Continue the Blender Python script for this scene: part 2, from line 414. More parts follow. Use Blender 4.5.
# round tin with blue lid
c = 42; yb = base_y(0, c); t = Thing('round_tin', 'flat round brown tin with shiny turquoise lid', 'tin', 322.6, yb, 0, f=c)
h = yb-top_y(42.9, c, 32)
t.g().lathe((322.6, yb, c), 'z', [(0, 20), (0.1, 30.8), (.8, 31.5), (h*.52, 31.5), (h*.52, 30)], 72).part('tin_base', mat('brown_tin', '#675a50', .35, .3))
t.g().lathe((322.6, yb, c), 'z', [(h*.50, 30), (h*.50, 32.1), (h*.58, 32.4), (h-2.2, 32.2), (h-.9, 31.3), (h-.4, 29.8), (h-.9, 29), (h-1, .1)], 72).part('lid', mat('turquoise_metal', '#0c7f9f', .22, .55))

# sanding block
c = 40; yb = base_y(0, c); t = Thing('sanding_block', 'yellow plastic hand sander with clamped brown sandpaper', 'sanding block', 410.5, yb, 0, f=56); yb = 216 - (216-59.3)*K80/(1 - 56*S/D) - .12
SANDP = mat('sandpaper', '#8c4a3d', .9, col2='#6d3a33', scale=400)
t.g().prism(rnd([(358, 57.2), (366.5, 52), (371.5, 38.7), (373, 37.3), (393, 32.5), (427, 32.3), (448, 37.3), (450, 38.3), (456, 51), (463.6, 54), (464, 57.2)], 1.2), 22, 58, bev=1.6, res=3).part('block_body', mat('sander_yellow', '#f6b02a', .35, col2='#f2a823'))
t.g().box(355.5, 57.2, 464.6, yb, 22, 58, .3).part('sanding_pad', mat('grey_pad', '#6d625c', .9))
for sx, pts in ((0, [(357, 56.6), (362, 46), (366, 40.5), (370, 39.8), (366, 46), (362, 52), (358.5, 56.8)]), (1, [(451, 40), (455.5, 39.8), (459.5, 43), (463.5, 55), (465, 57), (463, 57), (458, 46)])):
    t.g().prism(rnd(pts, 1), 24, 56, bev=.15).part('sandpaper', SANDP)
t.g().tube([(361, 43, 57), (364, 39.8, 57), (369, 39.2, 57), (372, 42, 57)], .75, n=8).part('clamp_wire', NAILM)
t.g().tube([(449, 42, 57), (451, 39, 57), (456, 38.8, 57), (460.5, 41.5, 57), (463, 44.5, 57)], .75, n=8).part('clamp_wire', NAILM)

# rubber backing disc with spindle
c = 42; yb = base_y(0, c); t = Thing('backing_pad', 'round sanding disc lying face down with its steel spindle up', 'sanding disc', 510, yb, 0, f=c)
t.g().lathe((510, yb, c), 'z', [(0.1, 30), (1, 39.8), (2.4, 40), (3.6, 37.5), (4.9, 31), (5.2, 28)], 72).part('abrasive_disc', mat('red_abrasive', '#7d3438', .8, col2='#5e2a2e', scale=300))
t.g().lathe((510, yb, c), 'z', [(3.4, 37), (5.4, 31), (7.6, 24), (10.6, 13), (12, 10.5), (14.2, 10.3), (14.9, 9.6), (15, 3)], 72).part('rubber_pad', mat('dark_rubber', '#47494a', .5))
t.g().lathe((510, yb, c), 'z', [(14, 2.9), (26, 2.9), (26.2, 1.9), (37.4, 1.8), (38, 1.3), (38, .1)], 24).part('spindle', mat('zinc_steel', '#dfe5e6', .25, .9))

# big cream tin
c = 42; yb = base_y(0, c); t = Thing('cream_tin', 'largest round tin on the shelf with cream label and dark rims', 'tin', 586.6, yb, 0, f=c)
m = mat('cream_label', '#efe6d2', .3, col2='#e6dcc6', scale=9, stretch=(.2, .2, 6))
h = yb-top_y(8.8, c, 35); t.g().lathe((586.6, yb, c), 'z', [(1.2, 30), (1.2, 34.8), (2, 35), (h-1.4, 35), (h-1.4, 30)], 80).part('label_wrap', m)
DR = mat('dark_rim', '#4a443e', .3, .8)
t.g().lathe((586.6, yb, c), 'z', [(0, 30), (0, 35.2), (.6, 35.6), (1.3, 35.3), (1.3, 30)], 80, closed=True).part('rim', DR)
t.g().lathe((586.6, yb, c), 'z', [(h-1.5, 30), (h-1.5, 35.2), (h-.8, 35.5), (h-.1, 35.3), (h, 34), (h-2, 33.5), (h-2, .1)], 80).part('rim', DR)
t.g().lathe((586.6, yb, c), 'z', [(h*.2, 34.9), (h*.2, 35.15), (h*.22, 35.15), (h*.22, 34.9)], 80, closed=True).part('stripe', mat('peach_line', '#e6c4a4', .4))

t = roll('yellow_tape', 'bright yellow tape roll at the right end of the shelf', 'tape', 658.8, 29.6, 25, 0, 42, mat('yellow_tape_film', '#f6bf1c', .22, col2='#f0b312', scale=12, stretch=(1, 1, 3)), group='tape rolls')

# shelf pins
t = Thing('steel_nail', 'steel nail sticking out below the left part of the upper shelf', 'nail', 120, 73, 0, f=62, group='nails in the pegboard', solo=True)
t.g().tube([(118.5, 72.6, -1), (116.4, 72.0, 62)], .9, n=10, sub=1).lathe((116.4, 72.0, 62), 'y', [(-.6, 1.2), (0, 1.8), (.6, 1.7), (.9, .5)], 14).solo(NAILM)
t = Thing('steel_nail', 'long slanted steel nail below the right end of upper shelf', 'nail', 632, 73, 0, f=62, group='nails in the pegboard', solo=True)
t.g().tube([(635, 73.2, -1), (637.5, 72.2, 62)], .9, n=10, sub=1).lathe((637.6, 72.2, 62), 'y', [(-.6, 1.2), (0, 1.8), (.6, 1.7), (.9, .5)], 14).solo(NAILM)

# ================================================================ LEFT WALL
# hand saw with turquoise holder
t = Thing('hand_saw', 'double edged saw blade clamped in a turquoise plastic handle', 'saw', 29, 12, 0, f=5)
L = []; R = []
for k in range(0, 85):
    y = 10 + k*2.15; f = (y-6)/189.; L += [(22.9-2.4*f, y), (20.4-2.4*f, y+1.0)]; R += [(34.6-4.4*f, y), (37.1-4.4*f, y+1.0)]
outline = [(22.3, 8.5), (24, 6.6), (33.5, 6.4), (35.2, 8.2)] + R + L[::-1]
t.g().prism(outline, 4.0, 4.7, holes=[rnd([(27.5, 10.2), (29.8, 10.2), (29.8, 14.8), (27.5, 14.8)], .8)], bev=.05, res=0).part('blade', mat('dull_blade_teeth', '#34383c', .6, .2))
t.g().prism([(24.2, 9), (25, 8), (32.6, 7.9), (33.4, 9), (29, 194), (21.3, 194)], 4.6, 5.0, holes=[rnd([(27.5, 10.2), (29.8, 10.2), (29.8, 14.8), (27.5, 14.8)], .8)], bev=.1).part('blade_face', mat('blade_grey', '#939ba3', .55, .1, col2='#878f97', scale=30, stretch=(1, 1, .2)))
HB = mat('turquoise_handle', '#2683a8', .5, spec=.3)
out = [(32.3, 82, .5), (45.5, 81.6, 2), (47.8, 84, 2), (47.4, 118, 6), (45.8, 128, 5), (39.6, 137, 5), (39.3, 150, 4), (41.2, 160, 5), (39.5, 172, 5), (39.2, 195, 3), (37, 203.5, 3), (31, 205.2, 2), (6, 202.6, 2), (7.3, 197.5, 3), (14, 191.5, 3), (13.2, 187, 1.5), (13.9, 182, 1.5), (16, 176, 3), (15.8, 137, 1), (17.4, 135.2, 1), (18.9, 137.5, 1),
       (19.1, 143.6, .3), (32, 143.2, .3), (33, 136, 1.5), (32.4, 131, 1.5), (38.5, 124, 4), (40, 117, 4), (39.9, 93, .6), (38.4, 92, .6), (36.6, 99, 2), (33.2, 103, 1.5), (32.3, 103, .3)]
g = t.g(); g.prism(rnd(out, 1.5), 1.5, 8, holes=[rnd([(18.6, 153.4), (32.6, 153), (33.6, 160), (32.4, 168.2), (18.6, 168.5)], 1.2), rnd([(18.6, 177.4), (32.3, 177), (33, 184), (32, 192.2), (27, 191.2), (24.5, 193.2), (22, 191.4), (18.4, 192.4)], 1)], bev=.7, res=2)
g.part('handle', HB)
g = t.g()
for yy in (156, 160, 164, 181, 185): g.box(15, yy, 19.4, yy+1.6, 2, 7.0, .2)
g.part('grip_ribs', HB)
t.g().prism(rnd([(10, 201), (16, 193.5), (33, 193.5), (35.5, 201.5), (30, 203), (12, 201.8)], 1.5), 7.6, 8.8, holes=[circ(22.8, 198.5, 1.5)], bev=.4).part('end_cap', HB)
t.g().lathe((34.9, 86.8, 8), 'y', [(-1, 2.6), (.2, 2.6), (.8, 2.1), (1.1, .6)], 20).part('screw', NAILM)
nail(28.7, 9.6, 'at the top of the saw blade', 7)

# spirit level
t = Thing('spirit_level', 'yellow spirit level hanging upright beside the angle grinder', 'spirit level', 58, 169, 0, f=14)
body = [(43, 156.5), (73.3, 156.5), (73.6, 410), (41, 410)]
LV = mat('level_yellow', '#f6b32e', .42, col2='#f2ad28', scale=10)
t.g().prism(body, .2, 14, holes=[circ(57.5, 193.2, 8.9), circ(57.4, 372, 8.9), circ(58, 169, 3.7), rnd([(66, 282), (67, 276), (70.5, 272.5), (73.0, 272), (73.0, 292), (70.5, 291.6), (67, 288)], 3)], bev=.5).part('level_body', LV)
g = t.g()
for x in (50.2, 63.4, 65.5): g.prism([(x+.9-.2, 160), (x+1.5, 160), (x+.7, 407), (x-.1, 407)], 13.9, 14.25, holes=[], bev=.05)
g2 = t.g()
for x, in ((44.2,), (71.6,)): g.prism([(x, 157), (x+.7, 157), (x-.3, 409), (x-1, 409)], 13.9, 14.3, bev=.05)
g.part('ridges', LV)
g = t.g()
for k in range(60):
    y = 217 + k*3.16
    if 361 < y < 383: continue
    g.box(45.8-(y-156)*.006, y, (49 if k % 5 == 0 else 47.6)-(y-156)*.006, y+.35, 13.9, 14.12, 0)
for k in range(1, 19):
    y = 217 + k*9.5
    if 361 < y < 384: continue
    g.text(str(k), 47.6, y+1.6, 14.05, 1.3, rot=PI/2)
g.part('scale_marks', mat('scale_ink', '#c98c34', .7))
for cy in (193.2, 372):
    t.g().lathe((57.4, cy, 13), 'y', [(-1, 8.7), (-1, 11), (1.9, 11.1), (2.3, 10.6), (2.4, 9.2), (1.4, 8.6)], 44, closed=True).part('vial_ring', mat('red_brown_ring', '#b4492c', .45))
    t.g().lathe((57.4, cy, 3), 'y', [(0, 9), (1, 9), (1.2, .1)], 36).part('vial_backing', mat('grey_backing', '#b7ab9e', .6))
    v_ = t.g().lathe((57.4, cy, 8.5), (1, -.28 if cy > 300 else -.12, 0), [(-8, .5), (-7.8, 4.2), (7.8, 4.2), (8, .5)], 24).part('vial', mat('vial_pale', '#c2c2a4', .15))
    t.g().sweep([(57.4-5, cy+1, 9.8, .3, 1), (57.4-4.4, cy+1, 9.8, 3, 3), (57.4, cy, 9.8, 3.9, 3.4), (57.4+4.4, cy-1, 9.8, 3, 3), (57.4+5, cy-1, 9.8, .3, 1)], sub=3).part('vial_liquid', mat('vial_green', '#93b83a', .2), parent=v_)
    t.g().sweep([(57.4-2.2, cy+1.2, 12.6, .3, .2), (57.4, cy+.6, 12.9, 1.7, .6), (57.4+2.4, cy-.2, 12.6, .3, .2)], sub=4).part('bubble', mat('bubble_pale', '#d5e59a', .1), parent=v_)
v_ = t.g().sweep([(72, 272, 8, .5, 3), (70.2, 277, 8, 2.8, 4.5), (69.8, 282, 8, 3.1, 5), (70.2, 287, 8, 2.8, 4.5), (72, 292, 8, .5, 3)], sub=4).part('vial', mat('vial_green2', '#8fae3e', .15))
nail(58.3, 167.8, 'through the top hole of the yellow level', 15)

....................

Each line from the top of the material above through the line with "mat('turquoise_metal', '#0c7f9f', .22, .55))" must be echoed exactly, and no other line.

The result =>
Continue the Blender Python script for this scene: part 2, from line 414. More parts follow. Use Blender 4.5.
# round tin with blue lid
c = 42; yb = base_y(0, c); t = Thing('round_tin', 'flat round brown tin with shiny turquoise lid', 'tin', 322.6, yb, 0, f=c)
h = yb-top_y(42.9, c, 32)
t.g().lathe((322.6, yb, c), 'z', [(0, 20), (0.1, 30.8), (.8, 31.5), (h*.52, 31.5), (h*.52, 30)], 72).part('tin_base', mat('brown_tin', '#675a50', .35, .3))
t.g().lathe((322.6, yb, c), 'z', [(h*.50, 30), (h*.50, 32.1), (h*.58, 32.4), (h-2.2, 32.2), (h-.9, 31.3), (h-.4, 29.8), (h-.9, 29), (h-1, .1)], 72).part('lid', mat('turquoise_metal', '#0c7f9f', .22, .55))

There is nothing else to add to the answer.